Water retaining gels may be added for hanging basket compost.
Typical Compost for Special Uses
Rooting and cutting compost is usually just a mix of sand loam and peat
Seed compost has crushed limestone and phosphates added to help drainage an promote root growth
John Innes No1, 2 & 3 has varying quantities of fertilisers; hoof and horn, superphosphate and potassium sulphate . No 1 Potting Compost is for pricking out young plants, No 2 Potting Compost is for potting on and No 3 Potting Compost is for established plants and shrubs.
Ericacious compost is for acid loving plants like Rhododendrons and lime hating plants like Mahonia and has flowers of sulphur added to the peat based mix.
Cactus compost, Bonsia compost, Orchid compost, Citrus plant compost even African Violet compost are all available from a range of suppliers. One brand with a range available in many outlets is Westland http://www.gardenhealth.com/latest-news.php
Bulb compost used to be called bulb fibre and has no fertiliser . It is used for bulbs like Hyacinths that have already got a store of energy to produce a flower.
Tips On Compost
As it is an organic product the quality can be variable but there will be a brand you like so try some out – currently I am using Arthur Bowers and B&Q own label.

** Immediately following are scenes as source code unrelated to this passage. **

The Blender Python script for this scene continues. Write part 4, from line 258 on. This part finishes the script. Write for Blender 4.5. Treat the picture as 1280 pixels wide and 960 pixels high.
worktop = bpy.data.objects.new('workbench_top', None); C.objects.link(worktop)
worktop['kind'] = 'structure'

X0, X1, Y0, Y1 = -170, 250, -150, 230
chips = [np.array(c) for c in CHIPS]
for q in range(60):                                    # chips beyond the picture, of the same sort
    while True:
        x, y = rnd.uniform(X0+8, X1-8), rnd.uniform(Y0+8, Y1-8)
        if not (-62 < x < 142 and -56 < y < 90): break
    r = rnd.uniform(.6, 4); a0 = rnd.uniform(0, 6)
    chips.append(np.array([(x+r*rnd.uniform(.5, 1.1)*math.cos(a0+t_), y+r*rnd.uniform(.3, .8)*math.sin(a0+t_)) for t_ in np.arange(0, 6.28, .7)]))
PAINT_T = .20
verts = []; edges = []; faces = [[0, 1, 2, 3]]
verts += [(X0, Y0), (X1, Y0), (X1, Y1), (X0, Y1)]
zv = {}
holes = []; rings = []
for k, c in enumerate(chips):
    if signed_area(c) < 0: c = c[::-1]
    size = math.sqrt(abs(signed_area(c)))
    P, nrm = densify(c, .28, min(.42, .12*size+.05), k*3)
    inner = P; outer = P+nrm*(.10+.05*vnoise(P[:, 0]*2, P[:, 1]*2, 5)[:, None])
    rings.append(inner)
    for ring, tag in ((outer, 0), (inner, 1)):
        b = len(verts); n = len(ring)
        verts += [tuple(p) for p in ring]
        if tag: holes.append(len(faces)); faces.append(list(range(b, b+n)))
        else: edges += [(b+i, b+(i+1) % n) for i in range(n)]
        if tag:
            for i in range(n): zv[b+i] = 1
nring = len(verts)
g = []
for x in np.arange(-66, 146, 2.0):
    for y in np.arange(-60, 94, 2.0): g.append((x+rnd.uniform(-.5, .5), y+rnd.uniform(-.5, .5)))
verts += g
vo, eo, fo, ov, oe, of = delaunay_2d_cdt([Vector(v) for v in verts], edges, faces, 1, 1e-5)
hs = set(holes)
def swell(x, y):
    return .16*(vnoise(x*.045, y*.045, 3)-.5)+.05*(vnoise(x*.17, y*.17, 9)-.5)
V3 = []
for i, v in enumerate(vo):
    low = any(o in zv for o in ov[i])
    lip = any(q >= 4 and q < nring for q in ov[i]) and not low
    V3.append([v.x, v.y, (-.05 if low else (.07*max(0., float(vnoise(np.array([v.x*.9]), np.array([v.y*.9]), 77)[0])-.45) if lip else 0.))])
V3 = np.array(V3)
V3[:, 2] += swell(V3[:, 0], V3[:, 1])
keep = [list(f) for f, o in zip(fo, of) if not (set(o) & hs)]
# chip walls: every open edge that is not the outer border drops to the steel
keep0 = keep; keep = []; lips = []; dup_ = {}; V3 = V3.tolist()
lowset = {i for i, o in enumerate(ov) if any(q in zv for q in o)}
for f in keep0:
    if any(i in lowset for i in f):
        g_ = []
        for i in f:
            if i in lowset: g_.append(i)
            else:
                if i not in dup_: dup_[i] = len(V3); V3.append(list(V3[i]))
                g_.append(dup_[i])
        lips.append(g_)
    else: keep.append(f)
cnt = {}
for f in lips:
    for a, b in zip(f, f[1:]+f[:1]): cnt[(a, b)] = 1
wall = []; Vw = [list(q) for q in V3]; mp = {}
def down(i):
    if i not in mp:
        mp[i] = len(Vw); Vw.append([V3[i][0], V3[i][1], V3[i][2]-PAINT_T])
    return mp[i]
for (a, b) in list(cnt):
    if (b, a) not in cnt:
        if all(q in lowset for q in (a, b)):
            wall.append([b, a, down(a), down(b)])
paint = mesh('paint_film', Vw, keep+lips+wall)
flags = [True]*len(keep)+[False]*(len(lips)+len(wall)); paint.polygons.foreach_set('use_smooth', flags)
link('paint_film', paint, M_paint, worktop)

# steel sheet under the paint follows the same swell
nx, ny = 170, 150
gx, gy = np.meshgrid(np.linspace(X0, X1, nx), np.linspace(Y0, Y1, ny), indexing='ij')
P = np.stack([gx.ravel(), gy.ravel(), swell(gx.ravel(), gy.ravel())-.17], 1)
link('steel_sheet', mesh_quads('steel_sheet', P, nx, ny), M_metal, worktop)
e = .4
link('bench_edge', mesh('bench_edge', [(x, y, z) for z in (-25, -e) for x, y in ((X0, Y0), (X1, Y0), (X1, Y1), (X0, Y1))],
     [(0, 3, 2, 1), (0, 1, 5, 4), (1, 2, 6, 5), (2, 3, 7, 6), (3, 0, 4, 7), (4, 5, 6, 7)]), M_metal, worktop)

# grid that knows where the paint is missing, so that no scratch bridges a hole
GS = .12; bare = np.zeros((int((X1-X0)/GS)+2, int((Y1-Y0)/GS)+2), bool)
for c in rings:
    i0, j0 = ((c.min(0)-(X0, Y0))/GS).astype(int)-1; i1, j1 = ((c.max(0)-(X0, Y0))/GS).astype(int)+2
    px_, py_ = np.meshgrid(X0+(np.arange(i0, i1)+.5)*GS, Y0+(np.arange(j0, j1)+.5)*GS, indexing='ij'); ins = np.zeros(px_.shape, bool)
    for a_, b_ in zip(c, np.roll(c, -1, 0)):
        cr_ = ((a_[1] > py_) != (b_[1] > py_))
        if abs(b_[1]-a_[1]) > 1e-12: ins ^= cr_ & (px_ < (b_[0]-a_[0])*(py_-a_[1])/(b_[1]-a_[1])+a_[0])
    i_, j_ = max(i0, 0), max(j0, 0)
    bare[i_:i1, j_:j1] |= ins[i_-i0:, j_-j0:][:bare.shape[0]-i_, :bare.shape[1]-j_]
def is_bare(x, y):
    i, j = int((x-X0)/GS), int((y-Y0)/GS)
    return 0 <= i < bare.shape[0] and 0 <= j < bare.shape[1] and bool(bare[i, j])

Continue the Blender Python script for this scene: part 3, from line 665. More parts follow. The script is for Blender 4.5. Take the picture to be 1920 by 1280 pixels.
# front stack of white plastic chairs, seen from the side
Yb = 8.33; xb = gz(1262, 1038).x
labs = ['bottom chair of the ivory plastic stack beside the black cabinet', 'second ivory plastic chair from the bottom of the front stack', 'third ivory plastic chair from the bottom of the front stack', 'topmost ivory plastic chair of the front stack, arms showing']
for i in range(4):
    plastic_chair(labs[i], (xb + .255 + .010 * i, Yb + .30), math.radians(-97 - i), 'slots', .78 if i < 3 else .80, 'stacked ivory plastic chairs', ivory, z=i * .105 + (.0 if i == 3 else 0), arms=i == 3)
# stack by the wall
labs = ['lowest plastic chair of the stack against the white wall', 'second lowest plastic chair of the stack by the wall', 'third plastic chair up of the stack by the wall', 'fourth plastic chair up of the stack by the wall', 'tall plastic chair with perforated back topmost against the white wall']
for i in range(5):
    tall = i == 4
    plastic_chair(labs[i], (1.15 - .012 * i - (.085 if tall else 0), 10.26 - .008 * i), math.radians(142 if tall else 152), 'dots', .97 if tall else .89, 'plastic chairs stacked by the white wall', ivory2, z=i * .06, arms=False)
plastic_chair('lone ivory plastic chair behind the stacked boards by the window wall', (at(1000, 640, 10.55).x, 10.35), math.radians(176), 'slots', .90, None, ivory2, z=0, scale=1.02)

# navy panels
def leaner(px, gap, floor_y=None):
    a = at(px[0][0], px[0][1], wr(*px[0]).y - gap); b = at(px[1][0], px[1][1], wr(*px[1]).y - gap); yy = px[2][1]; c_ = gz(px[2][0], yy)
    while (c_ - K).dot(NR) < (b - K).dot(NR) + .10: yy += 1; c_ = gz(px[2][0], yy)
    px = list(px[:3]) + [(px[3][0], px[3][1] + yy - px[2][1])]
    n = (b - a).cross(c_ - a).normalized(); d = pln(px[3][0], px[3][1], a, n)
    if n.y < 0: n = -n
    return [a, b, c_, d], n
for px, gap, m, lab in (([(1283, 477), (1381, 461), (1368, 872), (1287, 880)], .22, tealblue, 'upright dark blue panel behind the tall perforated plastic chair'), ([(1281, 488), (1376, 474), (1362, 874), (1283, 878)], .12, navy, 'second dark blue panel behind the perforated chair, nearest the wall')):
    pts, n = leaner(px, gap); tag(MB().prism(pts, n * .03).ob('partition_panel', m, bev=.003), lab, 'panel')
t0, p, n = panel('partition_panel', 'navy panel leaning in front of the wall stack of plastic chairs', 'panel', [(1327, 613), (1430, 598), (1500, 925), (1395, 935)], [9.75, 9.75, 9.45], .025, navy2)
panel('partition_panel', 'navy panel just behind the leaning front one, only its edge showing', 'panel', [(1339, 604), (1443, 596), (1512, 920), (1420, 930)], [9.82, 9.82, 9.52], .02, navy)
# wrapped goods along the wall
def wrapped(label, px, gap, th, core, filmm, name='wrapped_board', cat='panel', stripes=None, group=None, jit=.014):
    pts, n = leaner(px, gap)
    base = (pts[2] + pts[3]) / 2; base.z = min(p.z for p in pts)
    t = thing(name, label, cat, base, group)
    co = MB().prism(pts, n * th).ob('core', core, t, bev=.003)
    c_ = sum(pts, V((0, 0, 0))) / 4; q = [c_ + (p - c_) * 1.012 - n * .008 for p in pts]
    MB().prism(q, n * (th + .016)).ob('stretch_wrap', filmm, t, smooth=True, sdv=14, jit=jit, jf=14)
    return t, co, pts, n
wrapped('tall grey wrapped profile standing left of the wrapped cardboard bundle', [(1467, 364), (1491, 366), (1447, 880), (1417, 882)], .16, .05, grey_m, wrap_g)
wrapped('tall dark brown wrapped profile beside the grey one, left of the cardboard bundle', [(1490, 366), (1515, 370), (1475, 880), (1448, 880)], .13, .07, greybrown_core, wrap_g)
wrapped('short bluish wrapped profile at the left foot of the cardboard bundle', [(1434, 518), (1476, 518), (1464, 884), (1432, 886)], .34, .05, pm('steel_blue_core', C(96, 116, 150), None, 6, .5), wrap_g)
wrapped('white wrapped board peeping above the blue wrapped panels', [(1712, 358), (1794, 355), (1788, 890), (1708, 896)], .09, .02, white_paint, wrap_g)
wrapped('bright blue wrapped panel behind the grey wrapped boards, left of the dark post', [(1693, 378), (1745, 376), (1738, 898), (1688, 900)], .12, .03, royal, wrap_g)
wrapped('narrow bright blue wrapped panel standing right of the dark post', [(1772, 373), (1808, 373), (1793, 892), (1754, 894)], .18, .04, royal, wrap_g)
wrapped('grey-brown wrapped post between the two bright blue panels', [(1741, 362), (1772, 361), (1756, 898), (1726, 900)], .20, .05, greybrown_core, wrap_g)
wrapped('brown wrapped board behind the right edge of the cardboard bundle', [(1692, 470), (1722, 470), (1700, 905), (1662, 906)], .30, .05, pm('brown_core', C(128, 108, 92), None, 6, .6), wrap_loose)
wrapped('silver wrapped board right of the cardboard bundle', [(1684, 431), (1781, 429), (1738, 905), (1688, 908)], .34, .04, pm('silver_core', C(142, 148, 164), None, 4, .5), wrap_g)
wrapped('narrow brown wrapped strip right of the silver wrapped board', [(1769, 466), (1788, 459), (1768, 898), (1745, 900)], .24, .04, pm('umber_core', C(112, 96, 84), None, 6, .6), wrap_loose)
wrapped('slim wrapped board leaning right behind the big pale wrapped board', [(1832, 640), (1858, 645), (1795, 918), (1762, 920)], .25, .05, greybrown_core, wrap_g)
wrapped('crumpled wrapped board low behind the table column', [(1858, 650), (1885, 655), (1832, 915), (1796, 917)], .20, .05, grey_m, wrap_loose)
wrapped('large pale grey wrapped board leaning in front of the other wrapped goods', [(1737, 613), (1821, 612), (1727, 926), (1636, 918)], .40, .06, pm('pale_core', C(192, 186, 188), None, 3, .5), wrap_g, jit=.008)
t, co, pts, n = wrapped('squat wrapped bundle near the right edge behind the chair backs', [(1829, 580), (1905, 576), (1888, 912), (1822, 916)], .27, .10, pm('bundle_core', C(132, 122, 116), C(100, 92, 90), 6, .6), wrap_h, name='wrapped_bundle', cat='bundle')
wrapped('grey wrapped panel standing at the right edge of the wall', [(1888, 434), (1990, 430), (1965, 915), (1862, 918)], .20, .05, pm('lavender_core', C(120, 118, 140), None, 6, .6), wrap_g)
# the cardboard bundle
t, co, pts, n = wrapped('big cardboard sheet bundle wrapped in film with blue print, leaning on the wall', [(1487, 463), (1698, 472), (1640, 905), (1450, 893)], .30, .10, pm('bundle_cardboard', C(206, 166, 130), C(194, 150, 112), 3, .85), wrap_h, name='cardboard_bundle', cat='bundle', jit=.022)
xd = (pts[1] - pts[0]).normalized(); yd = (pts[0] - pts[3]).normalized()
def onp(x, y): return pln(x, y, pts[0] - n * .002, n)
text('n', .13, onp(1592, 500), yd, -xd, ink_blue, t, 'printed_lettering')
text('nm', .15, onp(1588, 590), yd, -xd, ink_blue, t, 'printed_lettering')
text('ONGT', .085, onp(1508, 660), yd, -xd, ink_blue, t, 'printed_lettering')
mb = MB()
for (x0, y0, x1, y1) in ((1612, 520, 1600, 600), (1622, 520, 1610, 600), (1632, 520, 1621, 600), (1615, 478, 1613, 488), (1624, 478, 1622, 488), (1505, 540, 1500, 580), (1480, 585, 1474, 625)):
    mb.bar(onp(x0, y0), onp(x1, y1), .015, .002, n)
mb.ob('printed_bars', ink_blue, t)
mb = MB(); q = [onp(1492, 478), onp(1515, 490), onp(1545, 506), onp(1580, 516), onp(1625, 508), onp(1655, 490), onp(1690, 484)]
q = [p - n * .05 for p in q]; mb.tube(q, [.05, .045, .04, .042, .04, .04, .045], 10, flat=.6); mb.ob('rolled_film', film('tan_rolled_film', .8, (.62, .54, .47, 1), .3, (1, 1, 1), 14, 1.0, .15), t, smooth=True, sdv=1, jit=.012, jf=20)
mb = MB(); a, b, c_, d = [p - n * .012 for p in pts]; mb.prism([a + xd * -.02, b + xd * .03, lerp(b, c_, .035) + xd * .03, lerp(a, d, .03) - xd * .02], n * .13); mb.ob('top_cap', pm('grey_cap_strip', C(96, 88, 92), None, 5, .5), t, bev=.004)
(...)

Mix in a bit of grit, sand, vermiculite or water preserving gel depending on how you plan to use the compost
Try keep it uniformly moist.
Add a drop of liquid soap to the water to restrict the growth of moss on seed compost used for slow germinating seeds.
Grow bags contain compost and are a cheaper way of buying compost than small bags.
Compost deteriorates with age so buy fresh compost from a commercial supplier with a fast turnover.